Jordyn Elizabeth Mason

Jordyn is a current junior and is pursuing triple majors in History, Classics and Ancient Mediterranean Studies, and Art History. Although Jordyn has a particular love of Rome from its ancient history through the Renaissance and she was fortunate to participate in Penn State’s study abroad program in Rome several summers ago, she nonetheless retains a desire to study all periods of history. Her most recent major in Art History indicates that she is keen to understand the physical world of human history.

Corey White

Corey is a current sophomore with junior standing. He is pursuing double majors in History and Classics and Ancient Mediterranean Studies and has just added a third major in Political Science. Corey is particularly interested in human political environments and is currently focused on the question of what elements of human society produce political decision makers. He is interested in the question across time, whether such decision makers were formed in the ancient, medieval, or modern worlds.

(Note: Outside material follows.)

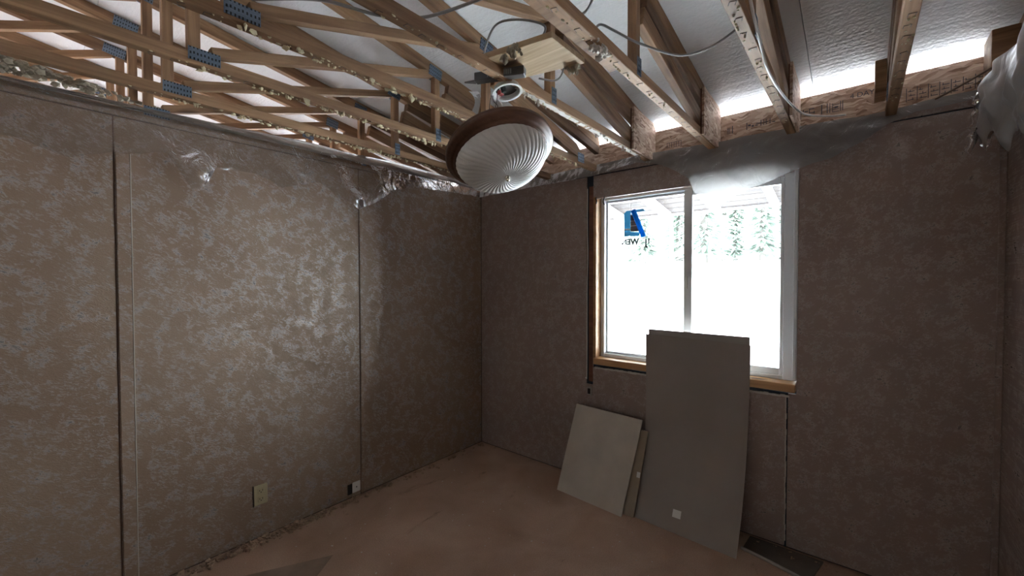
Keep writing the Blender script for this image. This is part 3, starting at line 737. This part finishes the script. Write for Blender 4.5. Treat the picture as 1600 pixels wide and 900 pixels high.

This award is given to honor and recognize an outstanding undergraduate woman, who has combined a major in history WITH outstanding and remarkable service to humanity. Margaret Bixler Kolpak was a ’64 Arts and Letters graduate who passed away in 1991. Her parents, Dr. Andrew Bixler, ’33 ENG, and Ella Bixler, created this fund in Margaret’s memory along with their family members and friends.

Current Recipient:

Jenna Brooks

In 2018, Jenna graduated for the first time from Penn State, having pursued her degree with an International Politics major and a minor in History through Penn State World Campus. Jenna then continued her studies through World Campus and this spring is a graduating senior with double majors in History and African Studies. Jenna has complemented her academic successes with extensive service and internships. She is currently a research, analysis, and learning intern with the International Rescue Committee. In particular, she is working with the subgroup involved in developing tools to combat labor trafficking. Secondly, upon graduation and before she returns to pursue graduate studies, Jenna will be a City Year AmeriCorps member in Columbus, Ohio, for the 2021–22 school year. Jenna’s record at Penn State is a remarkable one of academic excellence and active service in an effort to make many communities better for all humans. Jenna has also been chosen as the spring 2021 African Studies major student marshal.

Current Recipient:

Elinor Farber

Elinor Farber

Ellie has been chosen as the History major marshal in recognition of her platinum-level academic performance at Penn State, as well as her extensive service to local, state, and global communities. In her years here, Ellie has received many awards, and she has studied abroad in both London and Montpellier, France. In January 2019, she also participated in a Penn State “Fact Finders” trip to Israel and Palestine, during which the Penn State students visited historical sites in both Israel and Palestine, met with local officials and leaders of organizations, and had wide-ranging discussions about the historical and continuing Israeli–Palestinian conflict. While at Penn State, Ellie has also held two History internships, one as an intern at Harpers Ferry National Historical Park in West Virginia and a second as an intern for the Office of the Historian at the United States Department of State. And Ellie is just beginning. She intends to continue her combined interests of academics, service, and global awareness—she is currently awaiting her placement next year either through Teach for America (where she would be teaching high school math in Charlotte, North Carolina) or through France’s equivalent service, known as TAPIF, which is a teaching assistant program in France. Her service through either Teach for America or TAPIF will help her decide on her future studies, which will include either graduate school or law school.